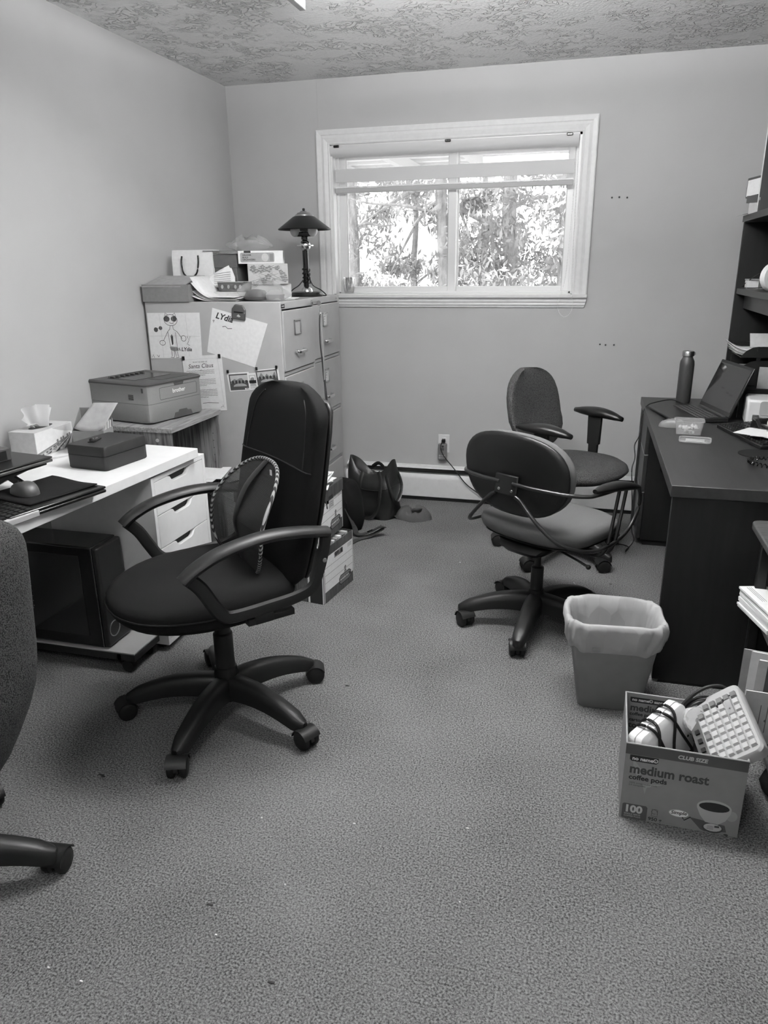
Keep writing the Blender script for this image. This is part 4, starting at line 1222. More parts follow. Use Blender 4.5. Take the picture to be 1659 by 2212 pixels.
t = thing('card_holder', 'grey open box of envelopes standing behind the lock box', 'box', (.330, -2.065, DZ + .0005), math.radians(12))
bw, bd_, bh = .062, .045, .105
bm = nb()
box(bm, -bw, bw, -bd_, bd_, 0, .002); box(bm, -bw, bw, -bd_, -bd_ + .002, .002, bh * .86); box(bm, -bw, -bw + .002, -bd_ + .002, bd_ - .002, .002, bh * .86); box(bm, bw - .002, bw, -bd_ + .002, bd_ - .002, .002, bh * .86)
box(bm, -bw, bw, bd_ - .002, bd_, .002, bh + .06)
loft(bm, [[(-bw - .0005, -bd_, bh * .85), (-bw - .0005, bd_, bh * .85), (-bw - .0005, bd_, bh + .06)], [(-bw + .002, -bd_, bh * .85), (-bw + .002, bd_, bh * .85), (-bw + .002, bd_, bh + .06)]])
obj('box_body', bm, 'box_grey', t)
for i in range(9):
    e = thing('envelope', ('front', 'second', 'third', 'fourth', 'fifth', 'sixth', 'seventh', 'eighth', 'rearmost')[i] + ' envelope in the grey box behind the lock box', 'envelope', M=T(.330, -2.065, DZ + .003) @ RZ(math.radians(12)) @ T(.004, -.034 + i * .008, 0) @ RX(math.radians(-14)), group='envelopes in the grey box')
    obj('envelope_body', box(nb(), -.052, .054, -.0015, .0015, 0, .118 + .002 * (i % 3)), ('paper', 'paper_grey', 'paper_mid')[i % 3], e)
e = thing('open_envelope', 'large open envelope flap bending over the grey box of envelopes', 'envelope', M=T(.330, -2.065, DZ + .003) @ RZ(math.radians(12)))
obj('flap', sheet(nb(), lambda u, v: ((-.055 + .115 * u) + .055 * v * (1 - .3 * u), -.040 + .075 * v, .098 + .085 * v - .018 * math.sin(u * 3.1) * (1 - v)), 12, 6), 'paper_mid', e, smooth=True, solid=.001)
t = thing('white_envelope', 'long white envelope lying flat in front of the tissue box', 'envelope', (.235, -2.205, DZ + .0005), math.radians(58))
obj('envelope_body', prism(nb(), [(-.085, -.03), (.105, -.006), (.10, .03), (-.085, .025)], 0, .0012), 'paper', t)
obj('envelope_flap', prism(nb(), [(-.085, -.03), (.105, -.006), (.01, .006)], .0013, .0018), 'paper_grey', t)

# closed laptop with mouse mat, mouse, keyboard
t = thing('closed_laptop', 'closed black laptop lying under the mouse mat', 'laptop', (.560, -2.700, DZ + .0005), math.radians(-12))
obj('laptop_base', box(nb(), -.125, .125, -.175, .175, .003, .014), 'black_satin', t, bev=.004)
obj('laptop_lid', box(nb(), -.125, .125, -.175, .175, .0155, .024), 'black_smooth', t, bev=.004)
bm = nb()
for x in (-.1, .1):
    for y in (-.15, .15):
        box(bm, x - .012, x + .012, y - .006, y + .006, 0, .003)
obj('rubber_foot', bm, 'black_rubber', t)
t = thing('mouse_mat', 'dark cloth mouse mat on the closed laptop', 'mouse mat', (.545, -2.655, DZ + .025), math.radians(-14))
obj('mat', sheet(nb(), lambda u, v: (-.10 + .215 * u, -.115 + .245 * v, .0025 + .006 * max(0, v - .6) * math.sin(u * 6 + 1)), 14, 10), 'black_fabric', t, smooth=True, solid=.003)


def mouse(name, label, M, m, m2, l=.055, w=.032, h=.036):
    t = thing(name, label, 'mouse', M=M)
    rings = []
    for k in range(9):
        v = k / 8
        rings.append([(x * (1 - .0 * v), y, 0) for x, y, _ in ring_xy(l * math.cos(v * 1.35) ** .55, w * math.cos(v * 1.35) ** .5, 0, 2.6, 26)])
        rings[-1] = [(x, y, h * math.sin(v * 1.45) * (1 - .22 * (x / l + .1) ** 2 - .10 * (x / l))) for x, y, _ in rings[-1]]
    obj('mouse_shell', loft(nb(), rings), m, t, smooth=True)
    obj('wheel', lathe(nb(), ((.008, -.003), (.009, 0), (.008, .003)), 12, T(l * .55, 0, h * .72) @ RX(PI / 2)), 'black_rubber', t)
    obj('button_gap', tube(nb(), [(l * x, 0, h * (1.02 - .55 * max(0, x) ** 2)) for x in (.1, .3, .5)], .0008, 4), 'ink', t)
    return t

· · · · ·

Leave out the pictures and reproduce the rest of the listing exactly.

Keep writing the Blender script for this image. This is part 4, starting at line 1222. More parts follow. Use Blender 4.5. Take the picture to be 1659 by 2212 pixels.
t = thing('card_holder', 'grey open box of envelopes standing behind the lock box', 'box', (.330, -2.065, DZ + .0005), math.radians(12))
bw, bd_, bh = .062, .045, .105
bm = nb()
box(bm, -bw, bw, -bd_, bd_, 0, .002); box(bm, -bw, bw, -bd_, -bd_ + .002, .002, bh * .86); box(bm, -bw, -bw + .002, -bd_ + .002, bd_ - .002, .002, bh * .86); box(bm, bw - .002, bw, -bd_ + .002, bd_ - .002, .002, bh * .86)
box(bm, -bw, bw, bd_ - .002, bd_, .002, bh + .06)
loft(bm, [[(-bw - .0005, -bd_, bh * .85), (-bw - .0005, bd_, bh * .85), (-bw - .0005, bd_, bh + .06)], [(-bw + .002, -bd_, bh * .85), (-bw + .002, bd_, bh * .85), (-bw + .002, bd_, bh + .06)]])
obj('box_body', bm, 'box_grey', t)
for i in range(9):
    e = thing('envelope', ('front', 'second', 'third', 'fourth', 'fifth', 'sixth', 'seventh', 'eighth', 'rearmost')[i] + ' envelope in the grey box behind the lock box', 'envelope', M=T(.330, -2.065, DZ + .003) @ RZ(math.radians(12)) @ T(.004, -.034 + i * .008, 0) @ RX(math.radians(-14)), group='envelopes in the grey box')
    obj('envelope_body', box(nb(), -.052, .054, -.0015, .0015, 0, .118 + .002 * (i % 3)), ('paper', 'paper_grey', 'paper_mid')[i % 3], e)
e = thing('open_envelope', 'large open envelope flap bending over the grey box of envelopes', 'envelope', M=T(.330, -2.065, DZ + .003) @ RZ(math.radians(12)))
obj('flap', sheet(nb(), lambda u, v: ((-.055 + .115 * u) + .055 * v * (1 - .3 * u), -.040 + .075 * v, .098 + .085 * v - .018 * math.sin(u * 3.1) * (1 - v)), 12, 6), 'paper_mid', e, smooth=True, solid=.001)
t = thing('white_envelope', 'long white envelope lying flat in front of the tissue box', 'envelope', (.235, -2.205, DZ + .0005), math.radians(58))
obj('envelope_body', prism(nb(), [(-.085, -.03), (.105, -.006), (.10, .03), (-.085, .025)], 0, .0012), 'paper', t)
obj('envelope_flap', prism(nb(), [(-.085, -.03), (.105, -.006), (.01, .006)], .0013, .0018), 'paper_grey', t)

# closed laptop with mouse mat, mouse, keyboard
t = thing('closed_laptop', 'closed black laptop lying under the mouse mat', 'laptop', (.560, -2.700, DZ + .0005), math.radians(-12))
obj('laptop_base', box(nb(), -.125, .125, -.175, .175, .003, .014), 'black_satin', t, bev=.004)
obj('laptop_lid', box(nb(), -.125, .125, -.175, .175, .0155, .024), 'black_smooth', t, bev=.004)
bm = nb()
for x in (-.1, .1):
    for y in (-.15, .15):
        box(bm, x - .012, x + .012, y - .006, y + .006, 0, .003)
obj('rubber_foot', bm, 'black_rubber', t)
t = thing('mouse_mat', 'dark cloth mouse mat on the closed laptop', 'mouse mat', (.545, -2.655, DZ + .025), math.radians(-14))
obj('mat', sheet(nb(), lambda u, v: (-.10 + .215 * u, -.115 + .245 * v, .0025 + .006 * max(0, v - .6) * math.sin(u * 6 + 1)), 14, 10), 'black_fabric', t, smooth=True, solid=.003)


def mouse(name, label, M, m, m2, l=.055, w=.032, h=.036):
    t = thing(name, label, 'mouse', M=M)
    rings = []
    for k in range(9):
        v = k / 8
        rings.append([(x * (1 - .0 * v), y, 0) for x, y, _ in ring_xy(l * math.cos(v * 1.35) ** .55, w * math.cos(v * 1.35) ** .5, 0, 2.6, 26)])
        rings[-1] = [(x, y, h * math.sin(v * 1.45) * (1 - .22 * (x / l + .1) ** 2 - .10 * (x / l))) for x, y, _ in rings[-1]]
    obj('mouse_shell', loft(nb(), rings), m, t, smooth=True)
    obj('wheel', lathe(nb(), ((.008, -.003), (.009, 0), (.008, .003)), 12, T(l * .55, 0, h * .72) @ RX(PI / 2)), 'black_rubber', t)
    obj('button_gap', tube(nb(), [(l * x, 0, h * (1.02 - .55 * max(0, x) ** 2)) for x in (.1, .3, .5)], .0008, 4), 'ink', t)
    return t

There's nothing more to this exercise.